La chose sur laquelle j'ai du pouvoir en ce qui concerne cette horreur de relation c'est de le dire, d’en parler, de la mettre sur un piédestal comme tentative de rédemption ; j'ai été fragile et humaine et j'y ai cru parce que j'avais besoin d'y croire à ce moment précis et ça m’est arrivé même si je me considère être une femme forte et indépendante.
Mais surtout, je vais reprendre mes écrits plus hauts ; ce n’est pas un signe de faiblesse.

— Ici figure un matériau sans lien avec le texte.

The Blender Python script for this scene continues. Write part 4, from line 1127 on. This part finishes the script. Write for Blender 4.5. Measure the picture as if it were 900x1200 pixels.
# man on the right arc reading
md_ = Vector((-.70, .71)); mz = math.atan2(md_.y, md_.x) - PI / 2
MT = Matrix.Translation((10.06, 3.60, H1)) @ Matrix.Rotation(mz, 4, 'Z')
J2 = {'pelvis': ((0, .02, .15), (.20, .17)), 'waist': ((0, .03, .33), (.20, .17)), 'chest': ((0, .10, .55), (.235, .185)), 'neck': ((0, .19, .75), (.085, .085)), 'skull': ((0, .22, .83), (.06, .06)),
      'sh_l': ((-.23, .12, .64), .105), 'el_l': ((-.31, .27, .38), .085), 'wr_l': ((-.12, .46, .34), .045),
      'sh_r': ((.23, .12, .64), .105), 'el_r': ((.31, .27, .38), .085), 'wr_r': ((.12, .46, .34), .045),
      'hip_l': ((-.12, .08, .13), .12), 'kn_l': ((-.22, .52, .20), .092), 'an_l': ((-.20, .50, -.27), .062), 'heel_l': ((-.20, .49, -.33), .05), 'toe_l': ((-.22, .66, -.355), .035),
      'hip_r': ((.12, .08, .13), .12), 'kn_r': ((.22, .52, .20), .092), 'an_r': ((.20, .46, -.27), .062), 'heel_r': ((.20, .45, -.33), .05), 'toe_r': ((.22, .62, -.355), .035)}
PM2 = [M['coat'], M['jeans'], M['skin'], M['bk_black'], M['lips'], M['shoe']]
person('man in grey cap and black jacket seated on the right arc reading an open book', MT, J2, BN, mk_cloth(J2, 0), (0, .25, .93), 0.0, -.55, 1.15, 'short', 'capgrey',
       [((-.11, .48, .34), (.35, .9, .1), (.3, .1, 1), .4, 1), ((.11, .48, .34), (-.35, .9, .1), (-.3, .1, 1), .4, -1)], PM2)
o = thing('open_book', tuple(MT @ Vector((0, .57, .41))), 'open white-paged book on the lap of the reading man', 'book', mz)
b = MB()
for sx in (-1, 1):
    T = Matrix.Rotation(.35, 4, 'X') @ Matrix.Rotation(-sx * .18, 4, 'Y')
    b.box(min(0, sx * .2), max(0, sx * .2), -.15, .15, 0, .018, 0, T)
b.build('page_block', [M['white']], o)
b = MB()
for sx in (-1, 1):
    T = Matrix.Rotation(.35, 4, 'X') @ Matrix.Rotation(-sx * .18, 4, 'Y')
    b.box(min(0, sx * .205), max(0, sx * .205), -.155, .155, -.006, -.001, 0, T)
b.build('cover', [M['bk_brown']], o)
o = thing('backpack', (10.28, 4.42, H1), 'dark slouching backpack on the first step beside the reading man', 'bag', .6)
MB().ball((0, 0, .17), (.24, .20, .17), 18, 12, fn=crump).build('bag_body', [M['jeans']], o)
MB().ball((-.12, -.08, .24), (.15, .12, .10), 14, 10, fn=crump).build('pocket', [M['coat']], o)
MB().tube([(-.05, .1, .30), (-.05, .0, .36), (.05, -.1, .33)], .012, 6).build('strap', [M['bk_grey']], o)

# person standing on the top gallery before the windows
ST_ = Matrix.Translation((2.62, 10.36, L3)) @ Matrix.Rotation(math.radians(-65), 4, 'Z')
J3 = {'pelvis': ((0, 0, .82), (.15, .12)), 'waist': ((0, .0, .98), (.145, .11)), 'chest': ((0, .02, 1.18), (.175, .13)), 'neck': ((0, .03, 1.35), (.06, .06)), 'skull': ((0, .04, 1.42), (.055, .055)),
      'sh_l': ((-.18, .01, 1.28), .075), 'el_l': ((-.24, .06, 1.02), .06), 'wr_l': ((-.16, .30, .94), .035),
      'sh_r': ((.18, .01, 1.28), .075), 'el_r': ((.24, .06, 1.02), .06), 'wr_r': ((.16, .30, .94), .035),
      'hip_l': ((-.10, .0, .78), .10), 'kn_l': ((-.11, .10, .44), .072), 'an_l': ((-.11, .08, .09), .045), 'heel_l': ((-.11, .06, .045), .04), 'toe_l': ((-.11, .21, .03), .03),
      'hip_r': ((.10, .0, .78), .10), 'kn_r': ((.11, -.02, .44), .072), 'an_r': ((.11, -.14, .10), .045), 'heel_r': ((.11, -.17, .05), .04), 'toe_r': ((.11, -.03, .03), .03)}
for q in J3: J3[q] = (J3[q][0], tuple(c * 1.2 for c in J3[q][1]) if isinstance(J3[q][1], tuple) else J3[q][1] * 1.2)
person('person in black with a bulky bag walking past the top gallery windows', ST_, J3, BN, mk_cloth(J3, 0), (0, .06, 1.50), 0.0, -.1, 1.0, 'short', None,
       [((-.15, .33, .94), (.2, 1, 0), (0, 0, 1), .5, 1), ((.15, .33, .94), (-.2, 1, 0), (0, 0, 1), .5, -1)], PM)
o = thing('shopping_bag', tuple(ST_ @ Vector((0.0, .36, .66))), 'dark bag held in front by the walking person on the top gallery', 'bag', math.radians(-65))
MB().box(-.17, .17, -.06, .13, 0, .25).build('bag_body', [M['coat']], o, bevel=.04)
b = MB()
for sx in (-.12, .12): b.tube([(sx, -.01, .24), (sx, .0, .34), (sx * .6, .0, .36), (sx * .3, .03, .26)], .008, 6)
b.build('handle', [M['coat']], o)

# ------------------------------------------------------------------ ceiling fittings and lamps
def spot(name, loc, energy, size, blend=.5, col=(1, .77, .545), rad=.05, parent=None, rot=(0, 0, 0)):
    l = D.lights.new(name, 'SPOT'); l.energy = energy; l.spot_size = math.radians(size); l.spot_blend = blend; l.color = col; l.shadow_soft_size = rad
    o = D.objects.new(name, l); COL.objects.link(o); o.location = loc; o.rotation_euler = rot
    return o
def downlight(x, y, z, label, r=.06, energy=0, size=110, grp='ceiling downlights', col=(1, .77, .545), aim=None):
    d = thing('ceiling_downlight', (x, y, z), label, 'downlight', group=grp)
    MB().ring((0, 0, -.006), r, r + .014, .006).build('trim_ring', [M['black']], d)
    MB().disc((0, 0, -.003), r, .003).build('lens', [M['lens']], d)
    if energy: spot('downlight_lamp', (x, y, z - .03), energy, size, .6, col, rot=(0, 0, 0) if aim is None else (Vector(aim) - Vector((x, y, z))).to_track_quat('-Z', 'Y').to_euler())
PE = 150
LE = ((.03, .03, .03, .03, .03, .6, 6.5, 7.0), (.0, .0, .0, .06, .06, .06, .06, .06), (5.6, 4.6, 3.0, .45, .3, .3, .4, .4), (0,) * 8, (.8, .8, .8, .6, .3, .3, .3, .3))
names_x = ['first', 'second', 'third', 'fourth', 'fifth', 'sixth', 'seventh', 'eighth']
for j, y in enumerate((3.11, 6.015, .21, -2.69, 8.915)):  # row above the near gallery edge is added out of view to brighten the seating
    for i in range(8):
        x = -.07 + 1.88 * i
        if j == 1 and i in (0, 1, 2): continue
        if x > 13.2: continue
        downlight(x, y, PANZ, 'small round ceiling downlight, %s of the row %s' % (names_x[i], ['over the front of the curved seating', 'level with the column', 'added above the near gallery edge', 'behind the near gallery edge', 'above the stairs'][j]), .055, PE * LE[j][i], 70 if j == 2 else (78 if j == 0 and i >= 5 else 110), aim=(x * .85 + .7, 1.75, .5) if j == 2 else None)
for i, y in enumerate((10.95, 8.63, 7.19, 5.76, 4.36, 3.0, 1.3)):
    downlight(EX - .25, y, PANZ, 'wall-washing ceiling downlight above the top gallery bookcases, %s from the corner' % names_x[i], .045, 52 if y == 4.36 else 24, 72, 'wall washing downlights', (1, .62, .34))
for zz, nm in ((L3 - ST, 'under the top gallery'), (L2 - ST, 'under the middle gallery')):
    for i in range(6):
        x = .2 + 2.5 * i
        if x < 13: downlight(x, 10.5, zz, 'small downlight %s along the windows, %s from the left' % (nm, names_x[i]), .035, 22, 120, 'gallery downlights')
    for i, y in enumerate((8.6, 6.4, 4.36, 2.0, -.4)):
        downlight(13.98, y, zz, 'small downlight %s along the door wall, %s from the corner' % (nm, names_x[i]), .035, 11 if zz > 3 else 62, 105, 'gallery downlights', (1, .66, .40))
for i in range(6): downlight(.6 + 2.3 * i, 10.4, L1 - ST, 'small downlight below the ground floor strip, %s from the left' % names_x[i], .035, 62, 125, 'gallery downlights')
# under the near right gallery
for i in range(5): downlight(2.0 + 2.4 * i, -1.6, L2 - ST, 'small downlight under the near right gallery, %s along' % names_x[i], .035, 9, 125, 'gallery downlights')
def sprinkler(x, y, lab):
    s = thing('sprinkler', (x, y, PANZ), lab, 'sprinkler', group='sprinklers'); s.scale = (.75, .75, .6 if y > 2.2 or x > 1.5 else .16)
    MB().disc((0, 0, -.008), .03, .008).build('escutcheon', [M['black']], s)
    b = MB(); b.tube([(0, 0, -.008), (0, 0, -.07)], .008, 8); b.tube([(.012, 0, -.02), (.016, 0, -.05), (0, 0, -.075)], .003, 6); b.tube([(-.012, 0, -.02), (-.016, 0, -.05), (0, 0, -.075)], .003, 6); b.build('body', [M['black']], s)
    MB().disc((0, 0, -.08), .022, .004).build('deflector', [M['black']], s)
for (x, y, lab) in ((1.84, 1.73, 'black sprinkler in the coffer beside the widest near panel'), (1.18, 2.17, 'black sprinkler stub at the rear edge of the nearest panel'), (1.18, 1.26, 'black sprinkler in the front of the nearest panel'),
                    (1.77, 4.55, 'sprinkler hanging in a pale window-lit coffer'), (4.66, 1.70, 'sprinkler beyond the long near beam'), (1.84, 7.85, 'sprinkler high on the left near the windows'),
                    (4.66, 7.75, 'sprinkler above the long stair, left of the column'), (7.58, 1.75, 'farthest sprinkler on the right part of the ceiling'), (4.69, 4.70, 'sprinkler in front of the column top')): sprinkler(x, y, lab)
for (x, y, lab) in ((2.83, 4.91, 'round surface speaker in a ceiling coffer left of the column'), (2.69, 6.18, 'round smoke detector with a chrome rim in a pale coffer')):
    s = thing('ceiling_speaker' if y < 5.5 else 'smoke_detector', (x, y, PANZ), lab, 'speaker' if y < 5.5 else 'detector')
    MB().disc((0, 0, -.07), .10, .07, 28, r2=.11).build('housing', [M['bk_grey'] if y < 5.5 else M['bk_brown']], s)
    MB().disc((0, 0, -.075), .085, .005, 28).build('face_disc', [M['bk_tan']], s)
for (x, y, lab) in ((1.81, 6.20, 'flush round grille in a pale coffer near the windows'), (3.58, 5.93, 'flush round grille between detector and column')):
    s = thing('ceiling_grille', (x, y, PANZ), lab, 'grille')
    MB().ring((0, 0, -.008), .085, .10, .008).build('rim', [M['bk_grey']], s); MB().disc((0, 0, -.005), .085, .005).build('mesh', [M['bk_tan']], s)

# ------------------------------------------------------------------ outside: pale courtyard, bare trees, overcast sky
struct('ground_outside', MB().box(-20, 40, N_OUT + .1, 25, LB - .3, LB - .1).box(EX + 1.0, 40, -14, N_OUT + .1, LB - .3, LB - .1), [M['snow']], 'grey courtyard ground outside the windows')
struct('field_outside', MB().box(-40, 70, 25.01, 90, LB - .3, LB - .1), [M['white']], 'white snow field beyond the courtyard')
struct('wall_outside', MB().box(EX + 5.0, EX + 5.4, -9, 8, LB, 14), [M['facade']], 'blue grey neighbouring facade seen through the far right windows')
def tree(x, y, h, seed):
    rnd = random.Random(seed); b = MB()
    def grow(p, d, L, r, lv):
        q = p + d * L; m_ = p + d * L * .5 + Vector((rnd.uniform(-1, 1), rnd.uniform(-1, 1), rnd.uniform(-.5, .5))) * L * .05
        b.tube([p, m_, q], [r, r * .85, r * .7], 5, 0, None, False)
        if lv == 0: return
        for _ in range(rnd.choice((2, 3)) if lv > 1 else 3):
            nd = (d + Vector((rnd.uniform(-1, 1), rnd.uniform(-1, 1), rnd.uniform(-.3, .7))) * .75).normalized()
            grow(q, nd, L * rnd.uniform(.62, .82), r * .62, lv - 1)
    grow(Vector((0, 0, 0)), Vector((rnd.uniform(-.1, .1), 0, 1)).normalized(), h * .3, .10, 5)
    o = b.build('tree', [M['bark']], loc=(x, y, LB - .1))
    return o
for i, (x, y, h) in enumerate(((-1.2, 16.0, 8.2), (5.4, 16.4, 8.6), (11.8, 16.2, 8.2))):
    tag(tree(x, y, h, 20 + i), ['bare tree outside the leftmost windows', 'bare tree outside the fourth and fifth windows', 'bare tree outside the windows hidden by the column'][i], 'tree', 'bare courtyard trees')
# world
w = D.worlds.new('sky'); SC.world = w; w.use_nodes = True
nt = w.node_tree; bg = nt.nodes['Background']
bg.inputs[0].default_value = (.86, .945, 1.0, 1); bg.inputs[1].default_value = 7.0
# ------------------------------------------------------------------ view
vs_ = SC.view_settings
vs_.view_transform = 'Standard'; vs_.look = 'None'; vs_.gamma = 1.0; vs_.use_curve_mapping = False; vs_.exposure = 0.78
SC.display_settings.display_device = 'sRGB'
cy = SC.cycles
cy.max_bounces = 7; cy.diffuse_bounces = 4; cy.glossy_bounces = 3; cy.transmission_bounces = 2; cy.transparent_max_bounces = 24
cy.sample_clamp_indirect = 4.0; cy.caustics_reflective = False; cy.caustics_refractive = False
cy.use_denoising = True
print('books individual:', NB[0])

Je le sais, mes amies le savent, le savaient, elles sont soulagées, moi aussi, et c'est correct, correct dans le sens, ma vie va continuer et je reste celle que je suis même si la blessure sera là, mais c’est loin d’être correct pour les relations hommes-femmes, pour le bien-être collectif, pour la dignité, pour l’égalité. Loin d’être correct pour l’éducation, surtout en région éloignée. Loin d’être correct / c’est vraiment inquiétant, parce que mon histoire elle, elle n’est pas isolée, elle est très commune, et elle est pire, dévastatrice et pénible pour de nombreuses femmes et enfants.
J'aurais pu aussi tomber sur une belle histoire et ça, ça n'aurait pas fait de tort à mon cœur isolé.